We bolted as fast as such a practical and utilitarian vehicle could go. The sophomores tailed us, not like it was hard, but amazingly we lost them long enough to make a phone call. I called John asking why he wasn’t there to join me in martyrdom. “My Mom wants me to do some laundry” he replied. He could have said anything. Something like “my Mom wants me to negotiate commodity prices for a consortium of South American businesses”. It didn’t matter. What John was really saying was he wasn’t coming.


The small group of sophomore’s that were out for blood had managed to pull off one of the most perfect effects in war, politics and marketing. First, they divided. Then, they conquered. To begin, they let John know that he was the only freshman they were interested to pounding. That was enough to scare John off. Second they knew that the rest of us would not fight for John if he did not have the spine to show up. Third, they rallied a larger force, mostly just spectators, but the effect seemed like a mob waiting to tie our lifeless bodies to the goal posts.

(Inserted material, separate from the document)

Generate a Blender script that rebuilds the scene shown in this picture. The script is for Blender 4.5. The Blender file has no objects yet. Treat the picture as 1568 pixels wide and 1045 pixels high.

One need not be a war scholar to recognize this effect in historic battles. Commanders routinely try to separate efforts from supply lines, divide armies and concentrate the most amount of force at the moment of decision. This is war 101 and we should glean some lessons from it.


Yet many marketers seem to fall in their latrines when it comes to battlefield strategy. Instead of focusing their forces, they spread out and try to take the hill with a line six miles long and one soldier deep. They get half way to an objective and redirect the force to a distant objective that, in the fog of war, looks more desirable. They win the wrong battle where the opposition doesn’t even show up and ultimately, they lose the war.


These principles are basic and applicable to most marketing efforts. I have a few tips to share- So lace up your boots, blow your nose and dress the line- It’s time for boot camp.


Know where to divide and who to conquer.


Proctor and Gamble are the kings of divide and conquer. They take a category (say, laundry detergent) and they split it into a million pieces and position their product at the peaks of every sub category. One brand for freshness. One for color. One for whiter whites and so on. The strategy is brilliant. They never give up a piece of the field and when a piece of vulnerable ground is spotted, they are the first to stake it.


Take a look at your category or categories. Can they be split? If you can’t rule the whole category can you rule a piece of it. We once advised a maker of anti- diarrhea products to eschew the broad category dominated by goliaths and instead focus specifically on the travelers diarrhea (what happens when you drink the water) market. The strategy begs a question that’s easy to answer. Why serve in plain diarrhea when you can rule in traveler’s diarrhea?



Rally the masses.



The sophomore didn’t want to kill us because of John’s x-rated collage. Instead, the pocket of incensed sophomores appealed to their classmates with a more attractive call to arms. Here was a group of sassy, punk freshmen that need to be taught a lesson. They insulted an upperclassman (more specifically, his Mom) and they need to pay. What sophomore could resist such a rallying cry?



Brand managers should never expect their motive to motivate the masses. Nobody bought an iPod to increase the share price of Apple. The iPod meant the liberation of music that can come from anywhere and go anywhere. The iPod has led the digital music revolution and while I would like to think that Apple’s motives are purely benevolent, truthfully my black, 80 GB model is an expensive piece of technology that makes the folks at Apple a lot of bucks. Yet Apple has begun to stand for so much more. The iPod thumbs its nose at corporate music and decrees that the user is king of what he or she listens to. And again, what sophomore could resist such a rallying cry?



Focus on the point of decision.


Getting John to chicken out was key to squashing our interclass strife. The sophomores, despite their ugly looks, were not dummies. They focused their strength at the point of decision and used their mass to display strength that made us cower.


Every purchase decision has a point of decision. When people eat, decide to buy a motor home or choose a urologist all have points of decision and are wise to think deeply about those points. It might be to apply recentcy to a TV schedule or getting the right referral materials in the hands of the people your prospect sees right before you. Recognize and concentrate on that point and you can turn back a brood of sassy freshman a thousand strong.


Hey, you’re kicked out of the band!


I have let the story meander in a way that might let you think the sophomores took the day. That’s not entirely accurate. When I realized that John left us to the mercy of 15-year-old punks, I called my brother- a giant, unpredictable senior. As the core of the sophomores trolled the town, trying to track down the yellow big bird mobile, they stopped at a gas station. We spotted them getting back into a sea foam green convertible (really, sea foam green). My brother pulled up and blocked in their car. He grabbed the driver and pulled him up and out of the car. I will paraphrase and censor but the substance of my brother’s oratory was to the effect of “My brother didn’t start this fight so if you don’t leave him alone- I’ll be using your empty skull for an ashtray”.



I guess, in all that excitement, they never thought I might know how to divide and conquer as well.